Q4: So, can the card be handled before the solder sets to get it off of the hot plate?


Carefully. I have a metal power supply lid next to the hotplate, which happens to be the same height, so I can gently slide the pcb off the hotplate onto the "cooling rack".


Q5: Can the itty-bitty GaN transistor dies be reliably cleaned with solder wick for a second (third, forth) attempt while mastering the technique?


Not likely. They come with solder balls pre-attached; the wick would remove those. Your only choice is to switch to solder paste and hope it gets up into the die.
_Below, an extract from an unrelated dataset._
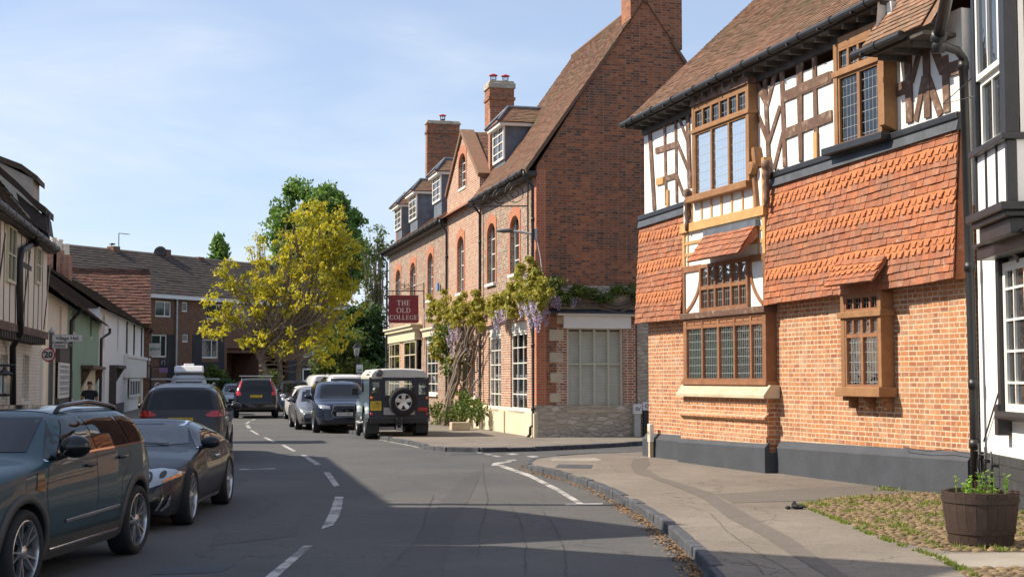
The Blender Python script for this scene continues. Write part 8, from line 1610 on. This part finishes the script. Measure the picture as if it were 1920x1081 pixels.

Please throw in any more juicy info that comes to mind! Oh, I'm also assuming that the board must have a solder mask between the fine-pitch circuit traces.


Nope. Most fabs can't do mask that fine anyway, and end up removing it. Any mask "bridges" less than about 6 thou (0.15mm) risk breaking, floating around, and just messing things up.


Biq Q1: Is it practical to attempt etching one's own sub-millimeter circuit traces? (Say no say no!)


I've done 5 mil traces at home with photomask, or 8 with toner. That's 0.2mm. It takes a while to get reliable results at those sizes, though.


Big Q2: Are there prototype boards one can purchase to affix these little no-see-ums (at my age) onto?


There are a few fabs that specialize in small one-off boards, like http://batchpcb.com, where you can have one made if you like. It will take time though.


I put a sample breakout at http://www.delorie.com/electronics/adapters/


Another option is to use the breakout PCB as a poor-man's SMT, instead of adding the inductance of all those leads and things.


I really want close to a perfect square edge as this is the point and purpose of the design.


Then you need to stop thinking about breakout boards, and design a pcb that will hold the whole circuit ;-)


You'll probably have to learn more than I know about transmission lines and microstrip traces to get it right, though.


next




  1. 1.0 1.1 reflow soldering: parts are aligned for soldering, and the solder bump on the silicone die is caused to melt with external heat, and reflow occurs as the wetting of melted solder to the micro-fine circuit-board-copper-traces aligned under the solder-bump.